Automotive Engineering is increasingly global in its outlook and multidisciplinary in its operation, for example approximately 30% of the value of a modern car lies in its electronic systems. The automotive industries are central to the manufacturing sectors of many countries. This includes the UK where companies like Jaguar, Land Rover, Nissan and Toyota continue to fly the flag of automotive innovation and quality production. Furthermore, these brands are supported by a huge network of manufacturers who constitute an elaborate and wide-ranging set of suppliers to the industry both in the UK and internationally.

With skills ranging from mechanical design, electronic systems, manufacturing techniques, management, ergonomics and human perception of things such as noise, vibration and performance, the well rounded automotive engineer will be equipped for a broad range of career options. Typical destinations range from research and development positions within industrial or academic establishments, to design and manufacturing posts in car companies or the supply industries.

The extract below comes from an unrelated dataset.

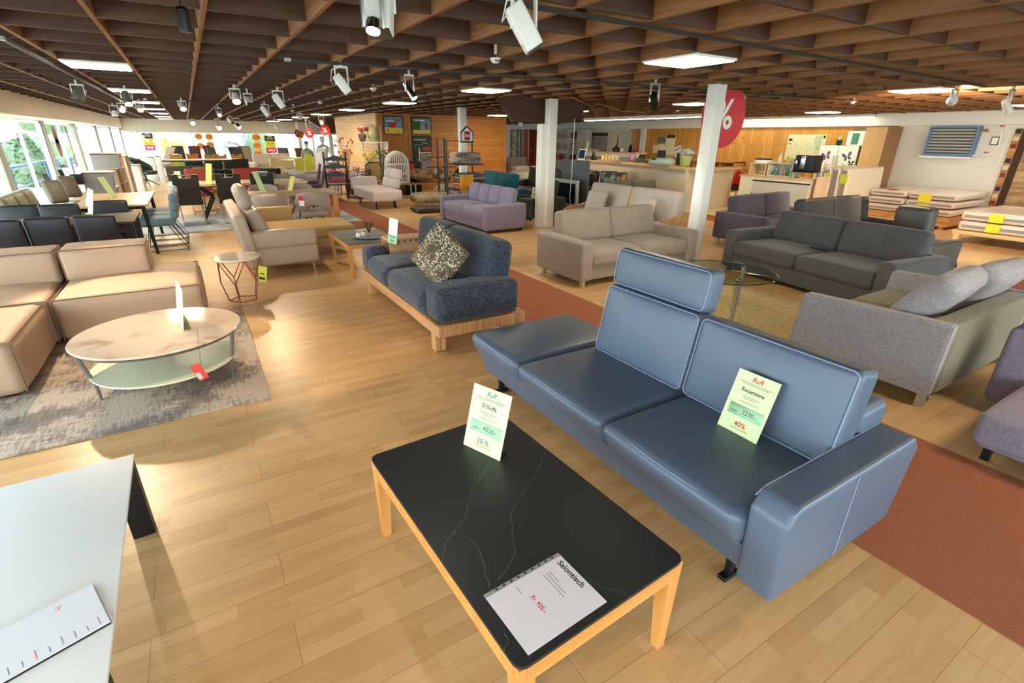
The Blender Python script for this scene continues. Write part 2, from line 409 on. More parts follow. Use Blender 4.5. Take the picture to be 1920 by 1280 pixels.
# ceiling with its timber grid
b = B(); b.box(X0-.3, Y0-.3, 2.615, X1+.3, Y1+.3, 2.7)
ceil = struct('ceiling', b, m_deck)
CX = [-.982+.611*i for i in range(-2, 28)]; CY = [4.70+.67*j for j in range(-12, 44)]
b = B(); b.box(-.016, Y0, 2.44, .016, Y1, 2.615, .003)
bm0 = part('beam', b, m_beam, ceil); bm0.location.x = CX[0]
for x in CX[1:]:
    c = bm0.copy(); COL.objects.link(c); c.parent = ceil; c.location.x = x
b = B(); b.box(X0, -.015, 2.443, X1, .015, 2.615, .003)
cb0 = part('cross_beam', b, m_cross, ceil); cb0.location.y = CY[0]
for y in CY[1:]:
    c = cb0.copy(); COL.objects.link(c); c.parent = ceil; c.location.y = y
# window wall on the left
b = B(); b.box(X0-.5, Y0-.3, 2.06, X0, Y1+.2, 2.62, .02); b.box(X0-.3, Y0-.3, -.1, X0-.1, Y1+.2, .10)
b.use(1).box(X0-.3, Y0, 1.985, X0-.02, Y1, 2.06, .008)
wl = struct('wall_left', b, [m_cream, m_alu])
posts = [-4, 0.2, 4.3, 8.4, 12.45, 16.5, 20.6, 25.2, 29.6, 33.9]
for i, y in enumerate(posts):
    w = .16 if i in (4, 6) else .08
    b = B(); b.box(X0-.24, y-w, .0, X0-.08, y+w, 2.0, .01); part('post', b, M('greige window post', (168, 160, 146), .5), wl)
wi = 0
for a, c in zip(posts, posts[1:]):
    wi += 1
    b = B()
    for (p, q, z, zz) in ((a+.09, a+.14, .1, 1.99), (c-.14, c-.09, .1, 1.99), ((a+c)/2-.018, (a+c)/2+.018, .1, 1.99), (a+.1, c-.1, .1, .16), (a+.1, c-.1, 1.93, 1.99)):
        b.box(X0-.19, p, z, X0-.13, q, zz)
    w = struct('window_%d' % wi, b, m_alu)
    b = B(); b.box(X0-.165, a+.1, .12, X0-.155, c-.1, 1.97); part('pane', b, m_glass, w)
# far glazed wall
b = B(); b.box(X0-.3, Y1, 1.86, X1, Y1+.3, 2.62, .02); b.box(X0-.3, Y1+.1, -.1, X1, Y1+.3, .10); b.box(9.6, Y1, 0, X1, Y1+.2, 1.9)
b.use(1).box(X0, Y1-.01, 1.80, 9.6, Y1+.25, 1.86)
wb = struct('wall_back', b, [M('grey beige soffit', (206, 198, 182), .7), m_alu])
fp = [-2.6, .3, 3.5, 6.6, 9.6]
for a, c in zip(fp, fp[1:]):
    wi += 1
    b = B()
    for p in (a, c-.05): b.box(p, Y1+.12, .1, p+.05, Y1+.2, 1.80)
    b.box(a, Y1+.12, .1, c, Y1+.2, .16)
    w = struct('window_%d' % wi, b, m_post)
    b = B(); b.box(a+.02, Y1+.155, .12, c-.02, Y1+.165, 1.80); part('pane', b, m_glass, w)
# wall behind the camera, glazed as well
b = B(); b.box(X0-.3, Y0-.3, 2.0, X1, Y0, 2.62); b.box(12.5, Y0-.2, 0, X1, Y0, 2.0)
struct('wall_front', b, m_cream)
fp = [-2.6, 1.2, 5, 8.8, 12.5]
for a, c in zip(fp, fp[1:]):
    wi += 1
    b = B()
    for p in (a, c-.05): b.box(p, Y0-.2, .0, p+.05, Y0-.12, 2.0)
    w = struct('window_%d' % wi, b, m_alu)
    b = B(); b.box(a+.02, Y0-.165, 0, c-.02, Y0-.155, 2.0); part('pane', b, m_glass, w)
# right wall: white plaster, timber part behind the counter, white downstand beam
b = B(); b.box(X1, Y0-.3, -.1, X1+.2, Y1+.3, 2.62); wr = struct('wall_right', b, m_white)
b = B(); b.box(X1-.03, 6.75, .12, X1, 15.85, 2.16); part('timber_panelling', b, m_plankv, wr, label='golden vertical pine boards')
b = B(); b.box(X1-.14, Y0, 2.14, X1, Y1, 2.44, .01); struct('trim_2', b, m_post)
# timber cabin at the back
b = B(); b.box(5.42, 17.42, 0, 10.35, 23, 2.5)
cab = struct('wall_cabin', b, m_plank)
b = B(); b.box(5.415, 17.395, 0, 5.50, 17.42, 2.44, .004); b.box(10.27, 17.395, 0, 10.36, 17.42, 2.44, .004); b.box(6.5, 17.39, 0, 6.58, 17.42, 2.44, .004)
struct('trim_3', b, M('pine batten', (204, 142, 72), .5, kind='wood', axis='Z'))
b = B(); b.box(5.40, 17.44, 0, 5.42, 23, 2.44); struct('wall_cabin_side', b, M('pale pine side', (232, 186, 126), .5, kind='planks', col2=(222, 172, 108), axis='X'))
b = B(); b.box(5.60, 17.385, 0, 6.42, 17.42, 1.80, .004); b.use(1)
d1 = struct('door_1', b, [M('pine door leaf', (196, 122, 52), .45, kind='planks', col2=(186, 112, 46), axis='X', sc=1.4)])
b = B()
for z in (1.42, 1.18): b.box(5.64, 17.35, z-.04, 5.68, 17.385, z+.04, .005); b.tube([(5.66, 17.36, z), (5.66, 17.33, z), (5.80, 17.33, z)], .010, 6)
part('door_handle', b, M('chrome', (205, 205, 205), .18, 1), d1)
# brown boxed hoppers hanging under the ceiling
def hopper(n, x0, x1, y0, y1, zb, ins, sh):
    b = B(); t = [(x0, y0, 2.46), (x1, y0, 2.46), (x1+sh, y1, 2.46), (x0+sh, y1, 2.46)]
    q = [(x0+ins, y0+.12, zb), (x1-ins, y0+.12, zb), (x1-ins+sh*.6, y1-ins*.6, zb), (x0+ins+sh*.6, y1-ins*.6, zb)]
    for i in range(4):
        j = (i+1) % 4; b.quad(t[i], t[j], q[j], q[i])
    b.quad(*q); b.quad(*t[::-1])
    for i in range(4): b.tube([t[i], q[i]], .022, 4)
    struct('trim_%d' % n, b, m_brown)
hopper(4, 5.05, 7.45, 8.90, 10.6, 2.06, .55, 1.1)
hopper(5, 4.6, 8.2, 25.0, 28.5, 1.86, 1.0, .7)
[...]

The course at Warwick has been developed with a local consortium of leading companies and scholarships are available for suitable candidates.

Case study


Car buyers say silence isn't golden - Researchers help customers literally sound out quality cars

The technology improvements that are giving us ever quieter cars are not proving popular with many car drivers. Car manufacturers now want to restore to the inside of a car the sounds their customers want to hear while preserving the reduction in exterior noise. But what exactly do their customers want to hear? Researchers at the University of Warwick’s WMG are helping them answer that question.

In partnership with Bedfordshire company Sound and Vibration Technology Ltd, researchers have been using a performance car simulator, built into a car frame, to gather information on what engine sounds are preferred by various different types of customers. Customers and car engineers can use the simulator to compare and contrast potential sounds from a range of different cars and make judgment about which sound they prefer.

The researchers, led at the University of Warwick by Principal Research Fellow Paul Jennings are working with a range of car companies. They are finding a wide variation in preferred sounds among drivers of different classes of car.

The research team are also considering the issue of how pedestrians will cope with ultra silent electric or fuel cell powered cars. Without any sound cues at all that these cars are approaching there are obvious dangers for pedestrians unless external sounds can be artificially added thus replicating what pedestrians normally expect to hear.